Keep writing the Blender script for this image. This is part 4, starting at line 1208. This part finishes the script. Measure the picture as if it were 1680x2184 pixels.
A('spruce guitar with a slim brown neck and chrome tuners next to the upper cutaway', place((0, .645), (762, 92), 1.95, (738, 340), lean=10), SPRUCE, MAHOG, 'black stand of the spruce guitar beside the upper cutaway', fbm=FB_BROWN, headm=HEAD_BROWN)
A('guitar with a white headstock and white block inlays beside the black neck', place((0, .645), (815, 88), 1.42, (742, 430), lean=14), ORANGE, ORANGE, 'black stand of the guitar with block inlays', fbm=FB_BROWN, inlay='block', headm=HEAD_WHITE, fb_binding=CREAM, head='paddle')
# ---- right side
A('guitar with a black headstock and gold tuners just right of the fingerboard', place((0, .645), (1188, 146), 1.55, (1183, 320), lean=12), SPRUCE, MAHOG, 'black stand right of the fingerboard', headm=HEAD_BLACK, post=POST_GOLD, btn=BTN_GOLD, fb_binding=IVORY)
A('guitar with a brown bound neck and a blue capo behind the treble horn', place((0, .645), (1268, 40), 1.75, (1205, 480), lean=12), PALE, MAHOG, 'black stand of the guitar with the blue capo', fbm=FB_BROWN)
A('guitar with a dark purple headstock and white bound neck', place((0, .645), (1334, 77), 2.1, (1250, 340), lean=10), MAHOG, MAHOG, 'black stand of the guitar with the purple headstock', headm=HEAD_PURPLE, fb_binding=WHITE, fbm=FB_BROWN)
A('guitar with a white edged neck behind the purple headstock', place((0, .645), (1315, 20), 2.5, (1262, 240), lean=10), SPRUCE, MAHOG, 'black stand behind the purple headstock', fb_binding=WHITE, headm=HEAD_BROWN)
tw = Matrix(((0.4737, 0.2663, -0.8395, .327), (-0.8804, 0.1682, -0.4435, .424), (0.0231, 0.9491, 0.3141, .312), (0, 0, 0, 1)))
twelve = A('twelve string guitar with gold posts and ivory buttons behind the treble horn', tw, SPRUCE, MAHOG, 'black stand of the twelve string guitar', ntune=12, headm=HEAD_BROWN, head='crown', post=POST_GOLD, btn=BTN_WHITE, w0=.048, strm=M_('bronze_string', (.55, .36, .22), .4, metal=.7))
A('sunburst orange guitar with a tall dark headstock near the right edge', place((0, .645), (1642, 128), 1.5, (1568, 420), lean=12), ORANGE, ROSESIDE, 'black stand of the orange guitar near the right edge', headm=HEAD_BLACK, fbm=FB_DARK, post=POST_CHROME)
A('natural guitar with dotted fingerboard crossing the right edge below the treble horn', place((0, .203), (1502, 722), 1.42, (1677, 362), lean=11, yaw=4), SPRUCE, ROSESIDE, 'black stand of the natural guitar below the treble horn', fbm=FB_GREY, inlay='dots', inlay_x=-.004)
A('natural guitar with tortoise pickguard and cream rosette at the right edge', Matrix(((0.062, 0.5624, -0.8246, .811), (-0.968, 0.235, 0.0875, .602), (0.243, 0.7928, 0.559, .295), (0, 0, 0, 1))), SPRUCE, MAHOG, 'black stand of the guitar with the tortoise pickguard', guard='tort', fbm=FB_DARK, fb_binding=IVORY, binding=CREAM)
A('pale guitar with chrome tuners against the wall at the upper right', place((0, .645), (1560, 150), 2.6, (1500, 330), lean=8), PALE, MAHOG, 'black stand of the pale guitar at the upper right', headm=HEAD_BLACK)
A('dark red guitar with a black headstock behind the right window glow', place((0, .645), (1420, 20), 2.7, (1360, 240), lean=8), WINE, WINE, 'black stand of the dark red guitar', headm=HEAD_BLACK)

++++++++

## BRIEF
Retype the listing exactly, in full.

## RESPONSE TO THE EXERCISE
Keep writing the Blender script for this image. This is part 4, starting at line 1208. This part finishes the script. Measure the picture as if it were 1680x2184 pixels.
A('spruce guitar with a slim brown neck and chrome tuners next to the upper cutaway', place((0, .645), (762, 92), 1.95, (738, 340), lean=10), SPRUCE, MAHOG, 'black stand of the spruce guitar beside the upper cutaway', fbm=FB_BROWN, headm=HEAD_BROWN)
A('guitar with a white headstock and white block inlays beside the black neck', place((0, .645), (815, 88), 1.42, (742, 430), lean=14), ORANGE, ORANGE, 'black stand of the guitar with block inlays', fbm=FB_BROWN, inlay='block', headm=HEAD_WHITE, fb_binding=CREAM, head='paddle')
# ---- right side
A('guitar with a black headstock and gold tuners just right of the fingerboard', place((0, .645), (1188, 146), 1.55, (1183, 320), lean=12), SPRUCE, MAHOG, 'black stand right of the fingerboard', headm=HEAD_BLACK, post=POST_GOLD, btn=BTN_GOLD, fb_binding=IVORY)
A('guitar with a brown bound neck and a blue capo behind the treble horn', place((0, .645), (1268, 40), 1.75, (1205, 480), lean=12), PALE, MAHOG, 'black stand of the guitar with the blue capo', fbm=FB_BROWN)
A('guitar with a dark purple headstock and white bound neck', place((0, .645), (1334, 77), 2.1, (1250, 340), lean=10), MAHOG, MAHOG, 'black stand of the guitar with the purple headstock', headm=HEAD_PURPLE, fb_binding=WHITE, fbm=FB_BROWN)
A('guitar with a white edged neck behind the purple headstock', place((0, .645), (1315, 20), 2.5, (1262, 240), lean=10), SPRUCE, MAHOG, 'black stand behind the purple headstock', fb_binding=WHITE, headm=HEAD_BROWN)
tw = Matrix(((0.4737, 0.2663, -0.8395, .327), (-0.8804, 0.1682, -0.4435, .424), (0.0231, 0.9491, 0.3141, .312), (0, 0, 0, 1)))
twelve = A('twelve string guitar with gold posts and ivory buttons behind the treble horn', tw, SPRUCE, MAHOG, 'black stand of the twelve string guitar', ntune=12, headm=HEAD_BROWN, head='crown', post=POST_GOLD, btn=BTN_WHITE, w0=.048, strm=M_('bronze_string', (.55, .36, .22), .4, metal=.7))
A('sunburst orange guitar with a tall dark headstock near the right edge', place((0, .645), (1642, 128), 1.5, (1568, 420), lean=12), ORANGE, ROSESIDE, 'black stand of the orange guitar near the right edge', headm=HEAD_BLACK, fbm=FB_DARK, post=POST_CHROME)
A('natural guitar with dotted fingerboard crossing the right edge below the treble horn', place((0, .203), (1502, 722), 1.42, (1677, 362), lean=11, yaw=4), SPRUCE, ROSESIDE, 'black stand of the natural guitar below the treble horn', fbm=FB_GREY, inlay='dots', inlay_x=-.004)
A('natural guitar with tortoise pickguard and cream rosette at the right edge', Matrix(((0.062, 0.5624, -0.8246, .811), (-0.968, 0.235, 0.0875, .602), (0.243, 0.7928, 0.559, .295), (0, 0, 0, 1))), SPRUCE, MAHOG, 'black stand of the guitar with the tortoise pickguard', guard='tort', fbm=FB_DARK, fb_binding=IVORY, binding=CREAM)
A('pale guitar with chrome tuners against the wall at the upper right', place((0, .645), (1560, 150), 2.6, (1500, 330), lean=8), PALE, MAHOG, 'black stand of the pale guitar at the upper right', headm=HEAD_BLACK)
A('dark red guitar with a black headstock behind the right window glow', place((0, .645), (1420, 20), 2.7, (1360, 240), lean=8), WINE, WINE, 'black stand of the dark red guitar', headm=HEAD_BLACK)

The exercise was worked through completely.